**Stated exercise**
Everything from the first line down to the line containing "0.45, 0.1)], t)" is to be retyped exactly, both ends included, with pictures left out.

**Material**
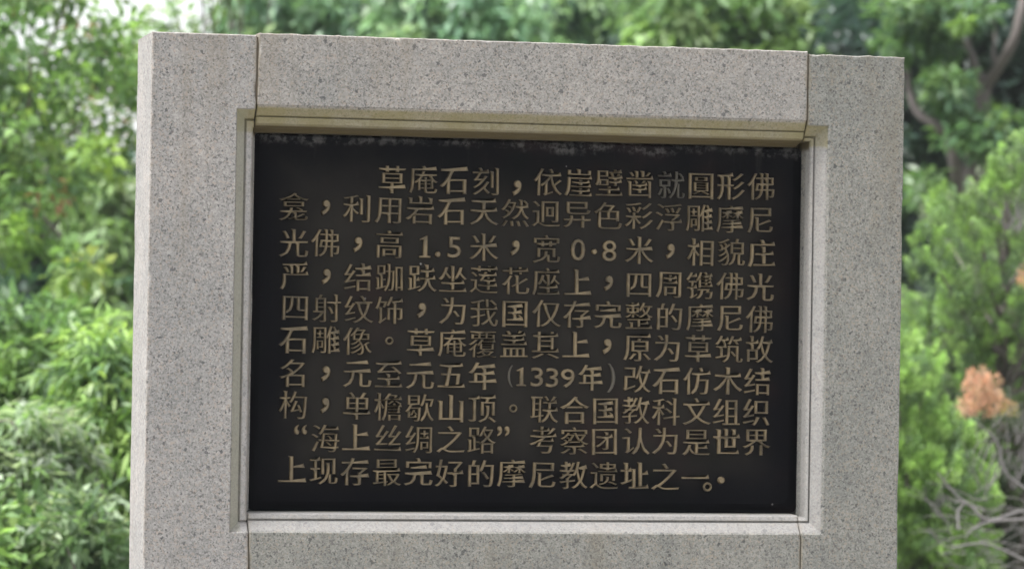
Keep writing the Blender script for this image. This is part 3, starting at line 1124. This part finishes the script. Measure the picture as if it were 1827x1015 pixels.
crown([clumps(c1, np.full(len(c1), 0.16), 40, 0.095, [(0.026, 0.055, 0.042), (0.036, 0.070, 0.052), (0.032, 0.060, 0.036)], None, 0.8, 0.3, 0.42, 0.25),
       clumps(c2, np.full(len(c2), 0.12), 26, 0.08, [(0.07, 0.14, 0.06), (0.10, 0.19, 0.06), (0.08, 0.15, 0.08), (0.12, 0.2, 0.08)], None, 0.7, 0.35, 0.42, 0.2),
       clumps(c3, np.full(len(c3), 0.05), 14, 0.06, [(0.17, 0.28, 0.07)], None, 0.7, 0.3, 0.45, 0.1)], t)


# ---- 8. junipers at right
def juniper(u, dist, label, tips, pal, plume=0.27, fat=0.075, dead=(), lean=0.25):
    """a conifer of upswept plumes; tips are (u, v, distance) where each plume ends"""
    t = root('juniper', u, dist, label, 'juniper')
    cs, ds, ls, ws, tone = [], [], [], [], []
    bases = []
    for (tu, tv, td) in tips:
        tip = at(tu, tv, td)
        side = max(-1.0, min(1.0, (tu - u) / 120.0))
        ax = unit(np.array([0, 0, 1.0]) + RT * side * lean - FW * 0.12 + rng.normal(size=3) * 0.12)
        L = plume * rng.uniform(0.75, 1.25)
        b = tip - ax * L
        bases.append(b)
        for _ in range(15):
            q = rng.uniform(0, 0.85)
            d = unit(rng.normal(size=3))
            d = unit(d - ax * (d @ ax))
            r_ = fat * (1 - q) ** 0.7
            cs.append(b + ax * (L * q) + d * r_ * rng.uniform(0.3, 1))
            ds.append(unit(ax + d * 0.45 + rng.normal(size=3) * 0.12))
            ls.append(rng.uniform(0.045, 0.085))
            ws.append(rng.uniform(0.05, 0.08))
    crown([tufts(np.array(cs), np.array(ds), np.array(ls), np.array(ws), 62, 0.019, pal, tone=0.3, aspect=0.22)], t, M_NEEDLE)
    for (du, dv, dd, ru, rv, pal2) in dead:
        pp = np.array([at(du + rng.uniform(-1, 1) * ru, dv + rng.uniform(-1, 1) * rv, dd + rng.uniform(-0.08, 0.08)) for _ in range(max(6, int(ru * rv / 14)))])
        dr = unit(np.array([0, 0, 1.0]) + rng.normal(size=(len(pp), 3)) * 0.35)
        o = crown([tufts(pp, dr, rng.uniform(0.03, 0.06, len(pp)), rng.uniform(0.025, 0.04, len(pp)), 26, 0.018, pal2)], t, M_NEEDLE, 'dead_foliage')
        o['label'] = 'patch of dead orange-brown foliage'
    bs = np.array(bases)
    top = bs[np.argmax(bs[:, 2])]
    mid_ = np.array([t.location.x, t.location.y, 0]) + np.array([0, 0, top[2] * 0.5])
    paths = [([np.array(t.location) - np.array([0, 0, 0.05]), mid_, top], 0.05, 0.015)]
    for i in rng.choice(len(bs), min(60, len(bs)), replace=False):
        z = max(t.location.z + 0.3, bs[i][2] - 0.35)
        f = min(1.0, (z - t.location.z) / max(0.1, top[2] - t.location.z))
        a = np.array(t.location) * (1 - f) + top * f
        paths.append(([a, (a + bs[i]) / 2 + np.array([0, 0, -0.05]), bs[i]], 0.012, 0.004))
    wood('trunk', paths, M_BARK, t, 5)
    return t


def scatter_tips(n, u0, u1, v0, v1, dist, dep, edge=None):
    out = []
    while len(out) < n:
        a, b = rng.uniform(u0, u1), rng.uniform(v0, v1)
        if edge is not None and b < np.interp(a, [e[0] for e in edge], [e[1] for e in edge]):
            continue
        out.append((a, b, dist + rng.uniform(-dep, dep)))
    return out


J1 = [(0.20, 0.33, 0.085), (0.25, 0.40, 0.11), (0.15, 0.25, 0.085), (0.29, 0.44, 0.13), (0.12, 0.19, 0.09)]
J2 = [(0.17, 0.25, 0.115), (0.22, 0.33, 0.13), (0.12, 0.18, 0.10), (0.18, 0.22, 0.14)]
OR = [(0.46, 0.25, 0.16), (0.40, 0.21, 0.15), (0.49, 0.30, 0.20), (0.30, 0.20, 0.13)]
EDGE = [(1560, 560), (1612, 450), (1632, 395), (1655, 380), (1665, 335), (1690, 325), (1715, 320), (1735, 300), (1760, 285), (1790, 270), (1812, 236), (1830, 265), (1900, 250), (1990, 420)]
tips = [(1812, 238, 15.3), (1802, 262, 15.2), (1828, 262, 15.3), (1768, 290, 15.3), (1740, 310, 15.25), (1692, 330, 15.2), (1658, 388, 15.2), (1640, 400, 15.15), (1788, 285, 15.2), (1715, 335, 15.2)]
tips += scatter_tips(210, 1570, 1990, 240, 790, 15.6, 0.45, EDGE)
juniper(1790, 15.6, 'tall bright green juniper whose pointed top rises at the right edge', tips, J1 + J2,
        dead=[(1828, 510, 14.95, 14, 14, OR)])
tips = scatter_tips(150, 1540, 1765, 590, 1010, 14.4, 0.35, [(1540, 590), (1640, 590), (1690, 700), (1765, 800)])
juniper(1620, 14.4, 'bright green juniper against the right edge of the stone below the taller one', tips, J1, plume=0.16, fat=0.07, lean=0.1,
        dead=[(1738, 700, 13.85, 18, 22, OR), (1770, 706, 13.85, 18, 22, OR), (1728, 744, 13.9, 16, 14, OR), (1756, 732, 13.85, 34, 18, OR), (1795, 738, 13.95, 16, 9, [(0.30, 0.24, 0.09), (0.34, 0.22, 0.10)])])
tips = scatter_tips(110, 1690, 2000, 700, 1040, 14.9, 0.3)
juniper(1840, 14.9, 'dull olive juniper behind the grey dead branches at lower right', tips, [(0.05, 0.075, 0.04), (0.065, 0.09, 0.045), (0.085, 0.13, 0.05), (0.07, 0.06, 0.055)], plume=0.18)

# ---- 9. grey dead branches in front of them
t = root('dead_bush', 1790, 13.6, 'grey leafless dead bush with arching twigs at the lower right corner', 'dead bush')
bz = np.array(t.location)
wood('branch', [([bz, bz * 0.4 + at(1950, 960, 13.6) * 0.6, at(1850, 925, 13.6), at(1765, 928, 13.5), at(1735, 905, 13.5), at(1708, 885, 13.5), at(1688, 862, 13.5), at(1672, 842, 13.5)], 0.010, 0.003),
                ([at(1722, 895, 13.5), at(1709, 915, 13.5), at(1711, 945, 13.45)], 0.007, 0.003)], M_DEAD, t, 7)
wood('branch', [([at(1860, 925, 13.45), at(1770, 930, 13.45), at(1735, 945, 13.45), at(1722, 960, 13.45)], 0.006, 0.003),
                ([at(1850, 1010, 13.4), at(1760, 970, 13.4), at(1690, 975, 13.4), at(1655, 940, 13.4)], 0.006, 0.002)], M_DEAD, t, 6)
wood('branch', [([at(1880, 900, 13.45), at(1800, 850, 13.45), at(1780, 790, 13.45), at(1745, 755, 13.45)], 0.008, 0.003)], M_DEAD, t, 6)
tw = []
for k in range(110):
    if k < 45:
        u0, v0 = rng.uniform(1735, 1850), rng.uniform(760, 900)
        a = rng.normal(-1.35, 0.4)
    elif k < 90:
        u0, v0 = rng.uniform(1660, 1850), rng.uniform(880, 1030)
        a = rng.normal(3.3, 0.6)
    else:
        u0, v0 = rng.uniform(1790, 1840), rng.uniform(400, 420)
        a = rng.normal(-1.5, 0.5)
    L = rng.uniform(50, 110)
    dd = 13.6 + rng.uniform(-0.2, 0.25) + (1.0 if k >= 90 else 0)
    p0 = at(u0, v0, dd)
    p1 = at(u0 + math.cos(a) * L * 0.5 + rng.normal() * 6, v0 + math.sin(a) * L * 0.5, dd)
    p2 = at(u0 + math.cos(a) * L + rng.normal() * 10, v0 + math.sin(a) * L + 6, dd)
    tw.append(([p0, p1, p2], 0.0022, 0.0009))
wood('twig', tw, M_DEAD, t, 4)['kind'] = 'stuff'


# ---- 10. woodland on the slope behind everything
def slope_tree_mesh(pal):
    cs = []
    for _ in range(230):
        d = unit(rng.normal(size=3)) * rng.uniform(0.35, 1) ** 0.5
        cs.append((d[0] * 2.1, d[1] * 2.1, 3.3 + d[2] * 3.1))
    cs = np.array(cs)
    parts = [clumps(cs, np.full(len(cs), 0.34), 40, 0.15, pal, None, 0.75, 0.35, 0.45, 0.35)]
    V, F, C_ = join(parts)
    me = np_mesh('crown', V, F, 4, C_)
    me.materials.append(M_LEAF)
    return me


SL = [slope_tree_mesh(G_DARK + G_DARK + G_MID), slope_tree_mesh([(0.03, 0.06, 0.04), (0.045, 0.08, 0.05), (0.06, 0.11, 0.06)]), slope_tree_mesh(G_DARK + G_MID + G_LIGHT[:2])]
v_, f_ = tube([(0, 0, -0.3), (0.05, 0, 1.5), (0, 0.05, 3.6)], [0.14, 0.11, 0.05], 8)
tm = bpy.data.meshes.new('trunk')
tm.from_pydata(v_, [], f_)
tm.materials.append(M_BARK)
LAB = ['dense mid green tree in the woodland on the slope behind the stone', 'dark bluish green tree in the woodland on the slope behind the stone', 'mottled light and dark green tree in the woodland on the slope behind']
spots = []
for dist in (31, 35, 40, 46):
    for u in range(-1500, 3400, int(4.2 * FPX / dist * 0.62)):
        spots.append((u + rng.uniform(-120, 120), dist + rng.uniform(-1.5, 1.5)))
for (u, dist) in spots:
    p = at(u, 560, dist)
    gz = ground_height(p[0], p[1])
    s = rng.uniform(0.85, 1.25)
    if u < 700:
        lim = at(u, 290 if u > 250 else 400, dist)[2]                # the wood stays low on the left: open sky above it
        s = max(0.35, min(s, (lim - gz) / 6.3))
    kind = 1 if 1400 < u < 2000 and rng.random() < 0.8 else int(rng.integers(0, 3))
    t = empty('woodland_tree', (p[0], p[1], gz))
    t.rotation_euler = (0, 0, rng.uniform(0, 6.28))
    t.scale = (s, s, s)
    tag(t, LAB[kind], 'tree', 'trees in the woodland on the slope behind, ' + ('dense', 'bluish', 'mottled')[kind])
    c = bpy.data.objects.new('crown', SL[kind])
    COL.objects.link(c)
    c.parent = t
    c['kind'] = 'stuff'
    k = bpy.data.objects.new('trunk', tm)
    COL.objects.link(k)
    k.parent = t

# ------------------------------------------------------------------ humid air
hz = box('haze', -145, 145, -65, 165, -2.0, 34.0, None)
hz['kind'] = 'stuff'
hm = bpy.data.materials.new('humid_air')
hm.use_nodes = True
ht = hm.node_tree
ht.nodes.clear()
ho = ht.nodes.new('ShaderNodeOutputMaterial')
hv = ht.nodes.new('ShaderNodeVolumePrincipled')
hv.inputs['Density'].default_value = 0.0005
hv.inputs['Color'].default_value = (0.93, 0.96, 1.0, 1)
ht.links.new(hv.outputs[0], ho.inputs['Volume'])
hz.data.materials.append(hm)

**Full solution**
Keep writing the Blender script for this image. This is part 3, starting at line 1124. This part finishes the script. Measure the picture as if it were 1827x1015 pixels.
crown([clumps(c1, np.full(len(c1), 0.16), 40, 0.095, [(0.026, 0.055, 0.042), (0.036, 0.070, 0.052), (0.032, 0.060, 0.036)], None, 0.8, 0.3, 0.42, 0.25),
       clumps(c2, np.full(len(c2), 0.12), 26, 0.08, [(0.07, 0.14, 0.06), (0.10, 0.19, 0.06), (0.08, 0.15, 0.08), (0.12, 0.2, 0.08)], None, 0.7, 0.35, 0.42, 0.2),
       clumps(c3, np.full(len(c3), 0.05), 14, 0.06, [(0.17, 0.28, 0.07)], None, 0.7, 0.3, 0.45, 0.1)], t)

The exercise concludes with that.